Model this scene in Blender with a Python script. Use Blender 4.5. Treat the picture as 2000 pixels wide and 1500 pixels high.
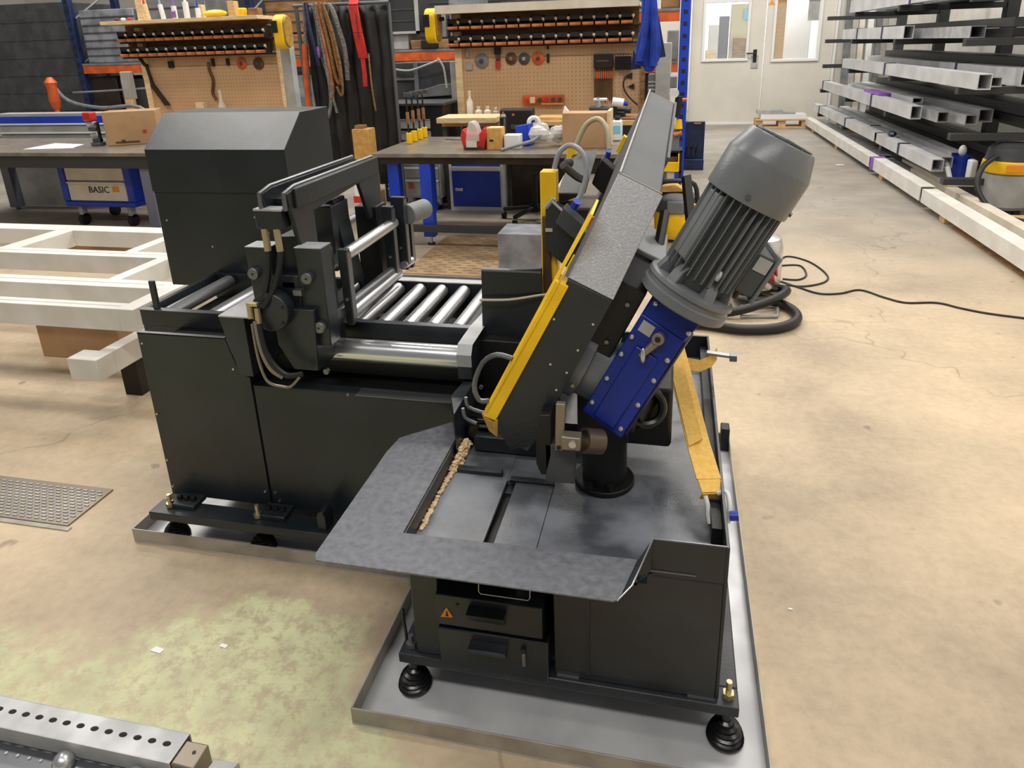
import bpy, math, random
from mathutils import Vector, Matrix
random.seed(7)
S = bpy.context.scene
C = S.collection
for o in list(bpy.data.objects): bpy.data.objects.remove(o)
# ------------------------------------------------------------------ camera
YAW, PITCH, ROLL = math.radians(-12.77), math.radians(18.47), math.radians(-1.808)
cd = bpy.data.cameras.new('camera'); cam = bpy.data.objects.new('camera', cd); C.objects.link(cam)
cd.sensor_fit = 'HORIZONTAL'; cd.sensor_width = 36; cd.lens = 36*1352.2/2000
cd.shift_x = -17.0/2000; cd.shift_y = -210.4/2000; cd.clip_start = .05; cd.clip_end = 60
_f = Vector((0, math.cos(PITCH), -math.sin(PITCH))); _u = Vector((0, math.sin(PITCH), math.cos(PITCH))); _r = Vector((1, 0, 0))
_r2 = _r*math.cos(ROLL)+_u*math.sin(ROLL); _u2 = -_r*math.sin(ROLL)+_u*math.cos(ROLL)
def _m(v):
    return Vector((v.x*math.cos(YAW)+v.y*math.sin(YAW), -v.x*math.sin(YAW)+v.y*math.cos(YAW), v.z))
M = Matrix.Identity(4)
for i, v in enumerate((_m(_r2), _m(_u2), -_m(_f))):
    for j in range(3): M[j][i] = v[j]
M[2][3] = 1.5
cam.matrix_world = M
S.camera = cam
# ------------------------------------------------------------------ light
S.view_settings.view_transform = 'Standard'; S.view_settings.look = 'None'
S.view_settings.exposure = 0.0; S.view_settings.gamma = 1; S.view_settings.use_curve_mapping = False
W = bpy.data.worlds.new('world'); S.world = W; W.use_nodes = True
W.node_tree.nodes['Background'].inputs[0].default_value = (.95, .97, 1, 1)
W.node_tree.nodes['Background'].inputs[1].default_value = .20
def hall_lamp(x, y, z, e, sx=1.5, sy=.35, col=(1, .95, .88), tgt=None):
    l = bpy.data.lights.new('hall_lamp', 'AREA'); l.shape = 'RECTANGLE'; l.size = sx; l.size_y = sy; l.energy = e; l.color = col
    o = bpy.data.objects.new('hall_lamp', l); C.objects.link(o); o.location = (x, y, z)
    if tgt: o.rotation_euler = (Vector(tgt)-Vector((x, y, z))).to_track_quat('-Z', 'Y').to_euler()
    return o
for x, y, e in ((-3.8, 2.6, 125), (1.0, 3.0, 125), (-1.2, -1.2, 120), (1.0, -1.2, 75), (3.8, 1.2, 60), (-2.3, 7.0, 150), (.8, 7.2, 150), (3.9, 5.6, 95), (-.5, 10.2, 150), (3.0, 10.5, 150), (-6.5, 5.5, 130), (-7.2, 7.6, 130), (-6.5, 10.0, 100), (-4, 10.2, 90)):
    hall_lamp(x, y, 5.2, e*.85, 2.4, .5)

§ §

Directive | Without including any picture, repeat the data exactly.

Correct result |
Model this scene in Blender with a Python script. Use Blender 4.5. Treat the picture as 2000 pixels wide and 1500 pixels high.
import bpy, math, random
from mathutils import Vector, Matrix
random.seed(7)
S = bpy.context.scene
C = S.collection
for o in list(bpy.data.objects): bpy.data.objects.remove(o)
# ------------------------------------------------------------------ camera
YAW, PITCH, ROLL = math.radians(-12.77), math.radians(18.47), math.radians(-1.808)
cd = bpy.data.cameras.new('camera'); cam = bpy.data.objects.new('camera', cd); C.objects.link(cam)
cd.sensor_fit = 'HORIZONTAL'; cd.sensor_width = 36; cd.lens = 36*1352.2/2000
cd.shift_x = -17.0/2000; cd.shift_y = -210.4/2000; cd.clip_start = .05; cd.clip_end = 60
_f = Vector((0, math.cos(PITCH), -math.sin(PITCH))); _u = Vector((0, math.sin(PITCH), math.cos(PITCH))); _r = Vector((1, 0, 0))
_r2 = _r*math.cos(ROLL)+_u*math.sin(ROLL); _u2 = -_r*math.sin(ROLL)+_u*math.cos(ROLL)
def _m(v):
    return Vector((v.x*math.cos(YAW)+v.y*math.sin(YAW), -v.x*math.sin(YAW)+v.y*math.cos(YAW), v.z))
M = Matrix.Identity(4)
for i, v in enumerate((_m(_r2), _m(_u2), -_m(_f))):
    for j in range(3): M[j][i] = v[j]
M[2][3] = 1.5
cam.matrix_world = M
S.camera = cam
# ------------------------------------------------------------------ light
S.view_settings.view_transform = 'Standard'; S.view_settings.look = 'None'
S.view_settings.exposure = 0.0; S.view_settings.gamma = 1; S.view_settings.use_curve_mapping = False
W = bpy.data.worlds.new('world'); S.world = W; W.use_nodes = True
W.node_tree.nodes['Background'].inputs[0].default_value = (.95, .97, 1, 1)
W.node_tree.nodes['Background'].inputs[1].default_value = .20
def hall_lamp(x, y, z, e, sx=1.5, sy=.35, col=(1, .95, .88), tgt=None):
    l = bpy.data.lights.new('hall_lamp', 'AREA'); l.shape = 'RECTANGLE'; l.size = sx; l.size_y = sy; l.energy = e; l.color = col
    o = bpy.data.objects.new('hall_lamp', l); C.objects.link(o); o.location = (x, y, z)
    if tgt: o.rotation_euler = (Vector(tgt)-Vector((x, y, z))).to_track_quat('-Z', 'Y').to_euler()
    return o
for x, y, e in ((-3.8, 2.6, 125), (1.0, 3.0, 125), (-1.2, -1.2, 120), (1.0, -1.2, 75), (3.8, 1.2, 60), (-2.3, 7.0, 150), (.8, 7.2, 150), (3.9, 5.6, 95), (-.5, 10.2, 150), (3.0, 10.5, 150), (-6.5, 5.5, 130), (-7.2, 7.6, 130), (-6.5, 10.0, 100), (-4, 10.2, 90)):
    hall_lamp(x, y, 5.2, e*.85, 2.4, .5)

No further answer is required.